- [Set exercise] Print the data exactly, leaving nothing out.

- [Given material]
┄┄┄┄┄┄

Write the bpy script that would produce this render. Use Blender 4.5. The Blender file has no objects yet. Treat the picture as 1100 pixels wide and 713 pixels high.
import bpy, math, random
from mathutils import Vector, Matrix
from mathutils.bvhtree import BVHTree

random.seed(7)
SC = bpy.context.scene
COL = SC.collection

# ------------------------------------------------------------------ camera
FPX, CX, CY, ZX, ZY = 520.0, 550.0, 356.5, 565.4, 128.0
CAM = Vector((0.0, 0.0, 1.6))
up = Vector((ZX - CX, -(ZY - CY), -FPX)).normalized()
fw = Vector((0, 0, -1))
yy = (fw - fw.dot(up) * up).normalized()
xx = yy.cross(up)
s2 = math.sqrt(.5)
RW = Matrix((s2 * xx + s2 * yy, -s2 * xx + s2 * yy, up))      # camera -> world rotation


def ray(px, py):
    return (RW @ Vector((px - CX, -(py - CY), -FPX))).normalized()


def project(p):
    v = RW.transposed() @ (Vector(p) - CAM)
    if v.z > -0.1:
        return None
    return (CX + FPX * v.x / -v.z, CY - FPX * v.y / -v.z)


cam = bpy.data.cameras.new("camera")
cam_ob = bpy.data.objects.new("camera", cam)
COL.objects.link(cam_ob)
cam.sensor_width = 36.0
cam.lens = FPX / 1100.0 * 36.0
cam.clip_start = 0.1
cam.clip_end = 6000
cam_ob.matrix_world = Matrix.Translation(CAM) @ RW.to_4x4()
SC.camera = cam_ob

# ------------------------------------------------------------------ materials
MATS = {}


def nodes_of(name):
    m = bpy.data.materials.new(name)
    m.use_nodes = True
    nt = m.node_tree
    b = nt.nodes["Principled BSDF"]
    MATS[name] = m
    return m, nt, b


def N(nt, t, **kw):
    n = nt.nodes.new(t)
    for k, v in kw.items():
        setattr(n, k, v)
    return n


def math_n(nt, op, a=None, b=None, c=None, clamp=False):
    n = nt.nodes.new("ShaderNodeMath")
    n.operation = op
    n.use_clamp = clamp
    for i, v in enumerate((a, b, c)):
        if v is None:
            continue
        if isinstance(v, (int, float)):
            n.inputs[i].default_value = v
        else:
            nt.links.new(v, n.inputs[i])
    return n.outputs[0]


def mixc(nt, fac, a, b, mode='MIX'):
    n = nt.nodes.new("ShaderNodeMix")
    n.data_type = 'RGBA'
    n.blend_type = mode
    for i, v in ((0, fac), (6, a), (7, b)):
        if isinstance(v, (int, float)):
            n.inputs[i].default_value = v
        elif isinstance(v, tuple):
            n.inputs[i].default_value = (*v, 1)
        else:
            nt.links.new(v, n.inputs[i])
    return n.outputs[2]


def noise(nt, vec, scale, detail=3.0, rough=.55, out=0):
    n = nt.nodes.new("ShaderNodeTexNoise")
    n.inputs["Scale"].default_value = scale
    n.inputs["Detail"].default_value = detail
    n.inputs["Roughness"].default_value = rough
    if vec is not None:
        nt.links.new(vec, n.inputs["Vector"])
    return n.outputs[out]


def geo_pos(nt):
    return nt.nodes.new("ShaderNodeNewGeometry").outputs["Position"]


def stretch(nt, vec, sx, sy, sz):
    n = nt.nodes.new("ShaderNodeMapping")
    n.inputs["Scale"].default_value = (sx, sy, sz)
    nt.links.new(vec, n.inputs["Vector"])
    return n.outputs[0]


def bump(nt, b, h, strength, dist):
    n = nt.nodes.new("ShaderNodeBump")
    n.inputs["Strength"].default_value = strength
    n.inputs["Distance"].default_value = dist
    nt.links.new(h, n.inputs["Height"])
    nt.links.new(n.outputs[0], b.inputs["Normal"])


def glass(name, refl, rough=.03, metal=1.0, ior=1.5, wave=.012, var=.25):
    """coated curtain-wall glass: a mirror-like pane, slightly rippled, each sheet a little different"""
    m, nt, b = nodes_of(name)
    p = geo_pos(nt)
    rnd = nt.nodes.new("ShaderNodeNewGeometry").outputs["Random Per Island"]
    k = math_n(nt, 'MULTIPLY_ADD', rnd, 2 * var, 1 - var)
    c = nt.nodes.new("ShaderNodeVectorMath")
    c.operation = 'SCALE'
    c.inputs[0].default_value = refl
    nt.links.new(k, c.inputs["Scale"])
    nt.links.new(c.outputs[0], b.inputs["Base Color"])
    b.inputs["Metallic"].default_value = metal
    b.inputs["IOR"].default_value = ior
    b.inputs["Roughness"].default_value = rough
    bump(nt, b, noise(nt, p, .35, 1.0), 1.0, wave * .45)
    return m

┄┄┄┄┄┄

- [Task answer]
Write the bpy script that would produce this render. Use Blender 4.5. The Blender file has no objects yet. Treat the picture as 1100 pixels wide and 713 pixels high.
import bpy, math, random
from mathutils import Vector, Matrix
from mathutils.bvhtree import BVHTree

random.seed(7)
SC = bpy.context.scene
COL = SC.collection

# ------------------------------------------------------------------ camera
FPX, CX, CY, ZX, ZY = 520.0, 550.0, 356.5, 565.4, 128.0
CAM = Vector((0.0, 0.0, 1.6))
up = Vector((ZX - CX, -(ZY - CY), -FPX)).normalized()
fw = Vector((0, 0, -1))
yy = (fw - fw.dot(up) * up).normalized()
xx = yy.cross(up)
s2 = math.sqrt(.5)
RW = Matrix((s2 * xx + s2 * yy, -s2 * xx + s2 * yy, up))      # camera -> world rotation


def ray(px, py):
    return (RW @ Vector((px - CX, -(py - CY), -FPX))).normalized()


def project(p):
    v = RW.transposed() @ (Vector(p) - CAM)
    if v.z > -0.1:
        return None
    return (CX + FPX * v.x / -v.z, CY - FPX * v.y / -v.z)


cam = bpy.data.cameras.new("camera")
cam_ob = bpy.data.objects.new("camera", cam)
COL.objects.link(cam_ob)
cam.sensor_width = 36.0
cam.lens = FPX / 1100.0 * 36.0
cam.clip_start = 0.1
cam.clip_end = 6000
cam_ob.matrix_world = Matrix.Translation(CAM) @ RW.to_4x4()
SC.camera = cam_ob

# ------------------------------------------------------------------ materials
MATS = {}


def nodes_of(name):
    m = bpy.data.materials.new(name)
    m.use_nodes = True
    nt = m.node_tree
    b = nt.nodes["Principled BSDF"]
    MATS[name] = m
    return m, nt, b


def N(nt, t, **kw):
    n = nt.nodes.new(t)
    for k, v in kw.items():
        setattr(n, k, v)
    return n


def math_n(nt, op, a=None, b=None, c=None, clamp=False):
    n = nt.nodes.new("ShaderNodeMath")
    n.operation = op
    n.use_clamp = clamp
    for i, v in enumerate((a, b, c)):
        if v is None:
            continue
        if isinstance(v, (int, float)):
            n.inputs[i].default_value = v
        else:
            nt.links.new(v, n.inputs[i])
    return n.outputs[0]


def mixc(nt, fac, a, b, mode='MIX'):
    n = nt.nodes.new("ShaderNodeMix")
    n.data_type = 'RGBA'
    n.blend_type = mode
    for i, v in ((0, fac), (6, a), (7, b)):
        if isinstance(v, (int, float)):
            n.inputs[i].default_value = v
        elif isinstance(v, tuple):
            n.inputs[i].default_value = (*v, 1)
        else:
            nt.links.new(v, n.inputs[i])
    return n.outputs[2]


def noise(nt, vec, scale, detail=3.0, rough=.55, out=0):
    n = nt.nodes.new("ShaderNodeTexNoise")
    n.inputs["Scale"].default_value = scale
    n.inputs["Detail"].default_value = detail
    n.inputs["Roughness"].default_value = rough
    if vec is not None:
        nt.links.new(vec, n.inputs["Vector"])
    return n.outputs[out]


def geo_pos(nt):
    return nt.nodes.new("ShaderNodeNewGeometry").outputs["Position"]


def stretch(nt, vec, sx, sy, sz):
    n = nt.nodes.new("ShaderNodeMapping")
    n.inputs["Scale"].default_value = (sx, sy, sz)
    nt.links.new(vec, n.inputs["Vector"])
    return n.outputs[0]


def bump(nt, b, h, strength, dist):
    n = nt.nodes.new("ShaderNodeBump")
    n.inputs["Strength"].default_value = strength
    n.inputs["Distance"].default_value = dist
    nt.links.new(h, n.inputs["Height"])
    nt.links.new(n.outputs[0], b.inputs["Normal"])


def glass(name, refl, rough=.03, metal=1.0, ior=1.5, wave=.012, var=.25):
    """coated curtain-wall glass: a mirror-like pane, slightly rippled, each sheet a little different"""
    m, nt, b = nodes_of(name)
    p = geo_pos(nt)
    rnd = nt.nodes.new("ShaderNodeNewGeometry").outputs["Random Per Island"]
    k = math_n(nt, 'MULTIPLY_ADD', rnd, 2 * var, 1 - var)
    c = nt.nodes.new("ShaderNodeVectorMath")
    c.operation = 'SCALE'
    c.inputs[0].default_value = refl
    nt.links.new(k, c.inputs["Scale"])
    nt.links.new(c.outputs[0], b.inputs["Base Color"])
    b.inputs["Metallic"].default_value = metal
    b.inputs["IOR"].default_value = ior
    b.inputs["Roughness"].default_value = rough
    bump(nt, b, noise(nt, p, .35, 1.0), 1.0, wave * .45)
    return m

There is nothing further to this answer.